Dr. Richard Lapchick, director of TIDES and principal author of the study, said the problem emanates from educational disparities that occur early in a student’s academic career and therefore must be remedied long before the student attracts the attention of recruiters.

” I think that the only long-term solution is not going to take place on college campuses,” Lapchick said. “It’s going to take place in K-12 education.”

” Whereas some of the African-American student athletes come from urban areas that are underfunded, don’t have the best teachers, and technology is not the best, until that type of reform takes place, it’s going to be difficult to close the gap,” he added.

But Lapchick said the solutions to the problem don’t rest solely in the realm of K-12 education. He credited a 2004 academic reform effort initiated by the National Collegiate Athletic Association that he said has led many colleges to recruit student athletes who actually have a chance to graduate, whereas before, colleges could “cut corners.”

“Now, they have a prospect of losing scholarships,” Lapchick said of the NCAA reform effort, which created the Academic Progress Rate, or APR, which holds each team accountable for the success of student-athletes in the classroom and in their progress toward graduation.

Individual teams suffer penalties if they fall below an APR score of 925, which translates to an expected graduation rate of 50 percent of its student athletes. Up to 10 percent of a school’s scholarships can be taken away for failing to meet the APR standard.

This year, the study said, only Florida International is the only bowl-bound team with an APR below 925, but it is not subject to penalties by the NCAA.

Other findings of Lapchick’s study:

— Sixty-three schools (90 percent) had graduation success rates of 66 percent or higher for White football student-athletes, which was more than 2.7 times the number of schools with the same GSR for African-American football student-athletes (23 schools or 33 percent).

— Seventeen schools (24 percent) graduated less than 50 percent of their African-American football student-athletes, while only one school—Oklahoma—graduated less than 50 percent of its White football student-athletes.

— Five schools (7 percent) graduated less than 40 percent of their African-American football student-athletes, but no school graduated less than 40 percent of its White football student-athletes.

The study also found that 15 schools (21 percent) had graduation success rates for African-American football student-athletes that were at least 30 percentage points lower than their rates for White football student-athletes, and that 35 schools (50 percent) had graduation success rates for African-American football student-athletes that were at least 20 percentage points lower than their rates for White football student-athletes.
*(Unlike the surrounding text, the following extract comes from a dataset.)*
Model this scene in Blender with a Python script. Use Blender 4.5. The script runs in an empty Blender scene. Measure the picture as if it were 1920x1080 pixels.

Five schools bucked the trend with a GSR for African-American football student-athletes that surpassed their GSR for White football student-athletes: Northwestern (one percentage point higher), Virginia Tech (three percentage points higher), Southern Mississippi (three percentage points higher), Notre Dame (four percentage points higher) and Troy (10 percentage points higher). That is up from four schools that bucked the trend last year, the study states.